** Instructions to follow **
Using the data below, output the first line and every line after it up to and including the line containing "pc = P(662, 183, 4.75);", exactly as written and with nothing added.

** Data lines **
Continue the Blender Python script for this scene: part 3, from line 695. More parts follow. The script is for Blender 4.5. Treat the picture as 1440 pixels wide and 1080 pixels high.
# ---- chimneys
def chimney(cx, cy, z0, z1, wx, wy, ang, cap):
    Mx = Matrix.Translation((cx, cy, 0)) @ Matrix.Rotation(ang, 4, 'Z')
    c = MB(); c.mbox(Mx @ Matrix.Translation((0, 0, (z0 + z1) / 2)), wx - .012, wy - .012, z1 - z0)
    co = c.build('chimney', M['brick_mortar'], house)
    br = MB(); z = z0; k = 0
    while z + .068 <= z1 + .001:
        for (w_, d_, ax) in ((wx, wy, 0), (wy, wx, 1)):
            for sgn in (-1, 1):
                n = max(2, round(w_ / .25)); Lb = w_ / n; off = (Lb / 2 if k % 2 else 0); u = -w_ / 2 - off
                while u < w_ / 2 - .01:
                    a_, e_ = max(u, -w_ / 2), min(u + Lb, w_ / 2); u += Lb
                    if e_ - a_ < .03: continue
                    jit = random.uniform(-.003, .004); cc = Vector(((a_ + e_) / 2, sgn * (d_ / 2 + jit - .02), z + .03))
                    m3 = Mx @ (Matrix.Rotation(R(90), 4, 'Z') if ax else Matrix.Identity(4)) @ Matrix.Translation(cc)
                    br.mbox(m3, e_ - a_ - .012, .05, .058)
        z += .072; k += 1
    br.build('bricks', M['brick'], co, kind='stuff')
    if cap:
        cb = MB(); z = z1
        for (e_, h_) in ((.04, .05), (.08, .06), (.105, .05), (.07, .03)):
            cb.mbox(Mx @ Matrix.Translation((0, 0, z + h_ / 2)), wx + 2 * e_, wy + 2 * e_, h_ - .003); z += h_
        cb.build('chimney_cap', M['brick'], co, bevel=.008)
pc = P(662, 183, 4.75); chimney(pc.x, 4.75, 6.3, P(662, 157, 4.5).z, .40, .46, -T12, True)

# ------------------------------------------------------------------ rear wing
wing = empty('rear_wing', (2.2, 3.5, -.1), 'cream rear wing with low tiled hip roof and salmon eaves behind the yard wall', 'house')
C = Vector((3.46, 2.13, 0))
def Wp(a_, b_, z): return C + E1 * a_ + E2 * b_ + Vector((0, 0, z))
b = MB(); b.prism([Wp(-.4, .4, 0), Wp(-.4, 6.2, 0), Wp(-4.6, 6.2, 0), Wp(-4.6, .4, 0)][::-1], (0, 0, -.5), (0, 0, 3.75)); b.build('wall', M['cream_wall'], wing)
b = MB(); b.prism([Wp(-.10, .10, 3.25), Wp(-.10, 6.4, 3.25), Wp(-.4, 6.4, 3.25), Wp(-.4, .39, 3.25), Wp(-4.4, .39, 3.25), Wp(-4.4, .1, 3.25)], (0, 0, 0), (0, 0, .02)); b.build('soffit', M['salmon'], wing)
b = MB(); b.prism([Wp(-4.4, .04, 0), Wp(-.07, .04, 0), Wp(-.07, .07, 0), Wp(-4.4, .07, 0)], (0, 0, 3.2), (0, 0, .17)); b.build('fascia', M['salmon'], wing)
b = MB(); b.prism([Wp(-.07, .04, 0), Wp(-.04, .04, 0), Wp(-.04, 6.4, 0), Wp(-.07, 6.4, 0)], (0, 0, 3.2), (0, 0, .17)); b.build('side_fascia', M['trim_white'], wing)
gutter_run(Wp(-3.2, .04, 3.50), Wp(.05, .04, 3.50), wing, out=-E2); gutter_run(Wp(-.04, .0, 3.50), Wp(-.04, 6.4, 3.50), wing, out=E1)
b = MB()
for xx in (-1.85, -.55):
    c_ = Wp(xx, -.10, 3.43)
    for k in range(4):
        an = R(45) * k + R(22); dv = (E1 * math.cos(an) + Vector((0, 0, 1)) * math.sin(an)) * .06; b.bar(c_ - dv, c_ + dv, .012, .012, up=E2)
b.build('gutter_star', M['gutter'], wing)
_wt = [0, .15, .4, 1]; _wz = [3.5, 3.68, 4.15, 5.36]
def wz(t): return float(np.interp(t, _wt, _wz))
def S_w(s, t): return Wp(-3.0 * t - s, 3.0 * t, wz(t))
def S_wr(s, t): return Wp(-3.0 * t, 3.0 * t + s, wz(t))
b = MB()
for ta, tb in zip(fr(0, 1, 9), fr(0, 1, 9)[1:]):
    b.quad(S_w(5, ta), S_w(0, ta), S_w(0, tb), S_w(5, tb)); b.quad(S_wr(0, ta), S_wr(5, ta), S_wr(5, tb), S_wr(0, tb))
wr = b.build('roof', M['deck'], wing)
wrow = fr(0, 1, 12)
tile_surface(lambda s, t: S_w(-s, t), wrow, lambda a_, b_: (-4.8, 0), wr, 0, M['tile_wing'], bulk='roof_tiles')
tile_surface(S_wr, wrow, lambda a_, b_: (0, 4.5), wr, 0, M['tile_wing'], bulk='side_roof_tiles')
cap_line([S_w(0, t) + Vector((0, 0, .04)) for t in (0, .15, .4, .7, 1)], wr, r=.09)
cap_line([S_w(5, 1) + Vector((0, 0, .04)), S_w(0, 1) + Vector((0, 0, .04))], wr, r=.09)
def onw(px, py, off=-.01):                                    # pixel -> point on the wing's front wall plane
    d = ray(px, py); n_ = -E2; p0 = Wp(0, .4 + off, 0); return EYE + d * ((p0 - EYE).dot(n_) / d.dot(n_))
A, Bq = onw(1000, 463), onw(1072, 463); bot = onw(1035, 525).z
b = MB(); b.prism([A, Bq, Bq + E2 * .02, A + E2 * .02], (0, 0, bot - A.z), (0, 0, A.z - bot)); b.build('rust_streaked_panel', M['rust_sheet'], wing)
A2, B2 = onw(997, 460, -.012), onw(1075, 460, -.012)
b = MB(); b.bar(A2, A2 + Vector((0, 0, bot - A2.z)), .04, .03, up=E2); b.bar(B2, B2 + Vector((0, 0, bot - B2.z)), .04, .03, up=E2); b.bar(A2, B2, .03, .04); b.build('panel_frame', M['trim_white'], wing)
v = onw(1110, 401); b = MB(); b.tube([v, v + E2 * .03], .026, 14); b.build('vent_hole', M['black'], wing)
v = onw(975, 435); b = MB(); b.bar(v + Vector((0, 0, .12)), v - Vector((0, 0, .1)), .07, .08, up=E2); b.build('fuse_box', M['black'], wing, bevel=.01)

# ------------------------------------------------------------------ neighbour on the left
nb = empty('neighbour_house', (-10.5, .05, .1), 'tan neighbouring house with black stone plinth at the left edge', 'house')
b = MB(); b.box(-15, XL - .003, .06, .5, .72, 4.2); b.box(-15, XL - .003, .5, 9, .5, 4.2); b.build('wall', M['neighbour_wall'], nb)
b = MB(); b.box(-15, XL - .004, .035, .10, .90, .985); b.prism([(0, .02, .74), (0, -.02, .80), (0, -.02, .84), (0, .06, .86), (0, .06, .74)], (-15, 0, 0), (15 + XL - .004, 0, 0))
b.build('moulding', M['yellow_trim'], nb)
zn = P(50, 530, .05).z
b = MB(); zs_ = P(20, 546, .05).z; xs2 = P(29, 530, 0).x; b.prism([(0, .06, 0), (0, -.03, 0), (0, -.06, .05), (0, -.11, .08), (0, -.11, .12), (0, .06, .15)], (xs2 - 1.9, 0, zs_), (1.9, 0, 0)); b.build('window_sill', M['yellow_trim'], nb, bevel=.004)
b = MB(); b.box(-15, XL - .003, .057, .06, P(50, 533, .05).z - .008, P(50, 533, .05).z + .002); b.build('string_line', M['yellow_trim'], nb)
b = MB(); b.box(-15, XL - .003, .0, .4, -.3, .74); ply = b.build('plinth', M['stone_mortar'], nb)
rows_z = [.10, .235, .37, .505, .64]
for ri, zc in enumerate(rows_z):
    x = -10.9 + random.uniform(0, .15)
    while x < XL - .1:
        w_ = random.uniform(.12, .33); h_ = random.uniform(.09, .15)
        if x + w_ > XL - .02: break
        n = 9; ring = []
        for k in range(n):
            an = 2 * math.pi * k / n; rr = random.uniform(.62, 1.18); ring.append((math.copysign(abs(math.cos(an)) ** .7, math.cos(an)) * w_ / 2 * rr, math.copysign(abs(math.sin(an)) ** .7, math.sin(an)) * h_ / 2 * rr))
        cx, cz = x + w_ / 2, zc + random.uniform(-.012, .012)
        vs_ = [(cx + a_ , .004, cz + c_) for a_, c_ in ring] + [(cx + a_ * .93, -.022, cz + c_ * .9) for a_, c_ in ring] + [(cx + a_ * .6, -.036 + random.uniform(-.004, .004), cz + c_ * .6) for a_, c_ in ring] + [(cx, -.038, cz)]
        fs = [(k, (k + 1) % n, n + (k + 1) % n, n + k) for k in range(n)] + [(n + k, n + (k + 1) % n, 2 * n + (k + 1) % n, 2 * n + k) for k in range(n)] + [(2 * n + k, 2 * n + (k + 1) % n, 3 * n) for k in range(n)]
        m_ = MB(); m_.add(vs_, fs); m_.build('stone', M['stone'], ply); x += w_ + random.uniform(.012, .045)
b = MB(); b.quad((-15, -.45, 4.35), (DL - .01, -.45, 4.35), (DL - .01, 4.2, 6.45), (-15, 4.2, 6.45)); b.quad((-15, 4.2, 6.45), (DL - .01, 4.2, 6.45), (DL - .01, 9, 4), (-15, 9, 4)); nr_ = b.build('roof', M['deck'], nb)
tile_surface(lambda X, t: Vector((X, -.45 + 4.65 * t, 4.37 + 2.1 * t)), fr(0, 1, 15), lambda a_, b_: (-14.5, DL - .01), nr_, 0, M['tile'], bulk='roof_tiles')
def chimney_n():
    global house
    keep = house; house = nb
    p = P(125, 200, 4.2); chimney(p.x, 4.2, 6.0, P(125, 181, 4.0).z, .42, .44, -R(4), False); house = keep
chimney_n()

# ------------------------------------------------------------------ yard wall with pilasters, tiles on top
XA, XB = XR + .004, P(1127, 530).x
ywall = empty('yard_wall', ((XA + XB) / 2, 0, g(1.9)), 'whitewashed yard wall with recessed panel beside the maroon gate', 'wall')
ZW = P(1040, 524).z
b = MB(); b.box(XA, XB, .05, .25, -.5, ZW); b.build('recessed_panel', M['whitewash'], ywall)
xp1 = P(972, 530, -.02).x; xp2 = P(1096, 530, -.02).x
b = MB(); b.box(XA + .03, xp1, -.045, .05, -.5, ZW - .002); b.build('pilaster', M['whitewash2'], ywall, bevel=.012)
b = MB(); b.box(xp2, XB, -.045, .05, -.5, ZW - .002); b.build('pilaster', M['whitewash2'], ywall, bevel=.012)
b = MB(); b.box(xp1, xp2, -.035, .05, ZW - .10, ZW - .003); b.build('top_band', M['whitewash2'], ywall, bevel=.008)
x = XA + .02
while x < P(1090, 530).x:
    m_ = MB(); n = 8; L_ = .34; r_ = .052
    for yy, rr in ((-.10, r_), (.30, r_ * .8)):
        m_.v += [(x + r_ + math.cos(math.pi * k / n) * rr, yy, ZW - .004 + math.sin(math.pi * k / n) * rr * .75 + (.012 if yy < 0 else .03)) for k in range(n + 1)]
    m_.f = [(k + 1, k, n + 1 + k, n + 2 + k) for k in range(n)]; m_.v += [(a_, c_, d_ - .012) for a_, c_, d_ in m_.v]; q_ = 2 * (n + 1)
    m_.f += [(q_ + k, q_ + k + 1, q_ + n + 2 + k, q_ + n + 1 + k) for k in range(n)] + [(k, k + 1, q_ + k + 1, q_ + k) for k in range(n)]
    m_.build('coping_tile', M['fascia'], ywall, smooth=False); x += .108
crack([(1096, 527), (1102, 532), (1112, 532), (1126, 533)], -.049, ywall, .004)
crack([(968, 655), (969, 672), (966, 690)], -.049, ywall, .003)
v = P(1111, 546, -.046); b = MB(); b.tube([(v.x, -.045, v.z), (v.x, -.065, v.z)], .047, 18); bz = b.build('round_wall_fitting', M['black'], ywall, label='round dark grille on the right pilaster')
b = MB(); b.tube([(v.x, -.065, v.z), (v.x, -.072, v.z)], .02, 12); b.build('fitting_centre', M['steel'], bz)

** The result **
Continue the Blender Python script for this scene: part 3, from line 695. More parts follow. The script is for Blender 4.5. Treat the picture as 1440 pixels wide and 1080 pixels high.
# ---- chimneys
def chimney(cx, cy, z0, z1, wx, wy, ang, cap):
    Mx = Matrix.Translation((cx, cy, 0)) @ Matrix.Rotation(ang, 4, 'Z')
    c = MB(); c.mbox(Mx @ Matrix.Translation((0, 0, (z0 + z1) / 2)), wx - .012, wy - .012, z1 - z0)
    co = c.build('chimney', M['brick_mortar'], house)
    br = MB(); z = z0; k = 0
    while z + .068 <= z1 + .001:
        for (w_, d_, ax) in ((wx, wy, 0), (wy, wx, 1)):
            for sgn in (-1, 1):
                n = max(2, round(w_ / .25)); Lb = w_ / n; off = (Lb / 2 if k % 2 else 0); u = -w_ / 2 - off
                while u < w_ / 2 - .01:
                    a_, e_ = max(u, -w_ / 2), min(u + Lb, w_ / 2); u += Lb
                    if e_ - a_ < .03: continue
                    jit = random.uniform(-.003, .004); cc = Vector(((a_ + e_) / 2, sgn * (d_ / 2 + jit - .02), z + .03))
                    m3 = Mx @ (Matrix.Rotation(R(90), 4, 'Z') if ax else Matrix.Identity(4)) @ Matrix.Translation(cc)
                    br.mbox(m3, e_ - a_ - .012, .05, .058)
        z += .072; k += 1
    br.build('bricks', M['brick'], co, kind='stuff')
    if cap:
        cb = MB(); z = z1
        for (e_, h_) in ((.04, .05), (.08, .06), (.105, .05), (.07, .03)):
            cb.mbox(Mx @ Matrix.Translation((0, 0, z + h_ / 2)), wx + 2 * e_, wy + 2 * e_, h_ - .003); z += h_
        cb.build('chimney_cap', M['brick'], co, bevel=.008)
pc = P(662, 183, 4.75); chimney(pc.x, 4.75, 6.3, P(662, 157, 4.5).z, .40, .46, -T12, True)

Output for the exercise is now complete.